The story of how I Love Lucy got on the air in the first place is fascinating – and was best told by Desi Arnaz himself in his autobiography, simply titled A Book. It seems that Lucille Ball and Richard Denning were co-starring on radio in a sitcom called My Favorite Husband, in which he played a sportswriter and she played the typically ditzy wife whose schemes got min in trouble. CBS wanted to put My Favorite Husband on TV and Lucy was amenable, but on one condition: she wanted the part of her TV husband to be played by Desi Arnaz, her husband in real life. According to one account (alas not reproduced by Sorkin in the film), the “suits” at CBS told Lucy, “No one would ever believe you were married to a Cuban bandleader.” “Why not?” Lucy replied. “I am married to a Cuban bandleader.” Then CBS executives told Lucy and Desi that in order to do the show, they would have to move to New York.
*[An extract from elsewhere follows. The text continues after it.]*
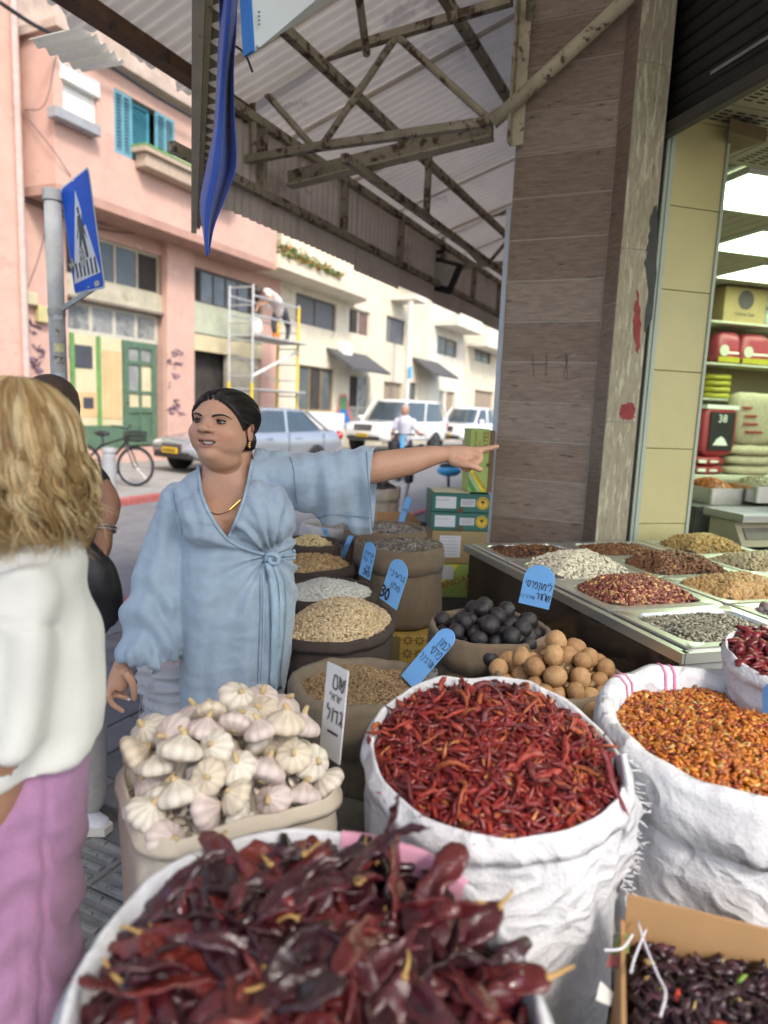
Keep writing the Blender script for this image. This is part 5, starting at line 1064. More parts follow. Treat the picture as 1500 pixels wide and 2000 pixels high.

This enraged Lucy because the whole idea of doing a show with her husband was to keep him home in Hollywood at night and away from touring with his band, where she knew he would be tempted to drink and to have extra-relational affairs. (When she finally divorced Desi in 1960 she cited his drinking and womanizing as the reasons.) At the time virtually all TV shows were done live, and people on the East Coast got to see them as they were being performed while people on the West Coast got crappy-looking kinescopes – literally films made by sticking a movie camera in front of a TV set and filming the result – which were flown out to the West Coast so they could be shown in the same time slot, only three hours later to adjust for the difference between Eastern and Pacific time. (This was the start of the horrible tradition that makes the West Coast suck hind tit to the East Coast.)

Desi Arnaz wanted to shoot I Love Lucy on film so it would have the same visual quality wherever it was shown, and when the CBS “suits” insisted the show be done live because “we think Lucy is at her best in front of a live audience,” Desi said, “Fine. We’ll film it in front of a live audience.” Desi decided to use the three-camera technique that had been pioneered by Ralph Edwards on his TV quiz show Truth or Consequences, but had never been used on a scripted show before. He inadvertently also invented the rerun: before that if a radio or TV show were repeated, the only way to do it had been to recruit the same actors (or different ones if the originals weren’t available) and redo the whole show live. Given that I Love Lucy was produced as a tangible physical object, the shows could be run as many times as desired – and are still entertaining audiences even though Lucy, Desi and virtually all the creative people both in front of and behind the camera are dead. Charles liked the fact that Sorkin’s script made it clear that Lucille Ball had been a movie star – not at the top level of Joan Crawford or Bette Davis, but certainly a capable, highly creative and talented actress who could bring people out to theatres – and in addition to The Big Street I’d also recommend Dance, Girl, Dance (a much better film than Sorkin makes it out to be), DuBarry Was a Lady, Lured (when I wrote about that film in an article about underrated films by great directors – in this case, Douglas Sirk – I wrote that it contained “great dramatic performances by George Sanders and Lucille Ball – yes, you read that right”) and the 1949 Easy Living (which stars Victor Mature as a professional football player in one of the few films noir about a team sport).

Charles also didn’t like the way Sorkin’s script hammered home that William Frawley was an alcoholic – CBS originally didn’t want him on the show and Desi personally had to indemnify the network in case they lost money due to Frawley’s drinking issues. Overall, though, Being the Ricardos is an excellent film despite its flaws, and a touching portrayal of the creation of a cultural artifact that is still engaging audiences and moving people to laughter at one of the world’s greatest clowns.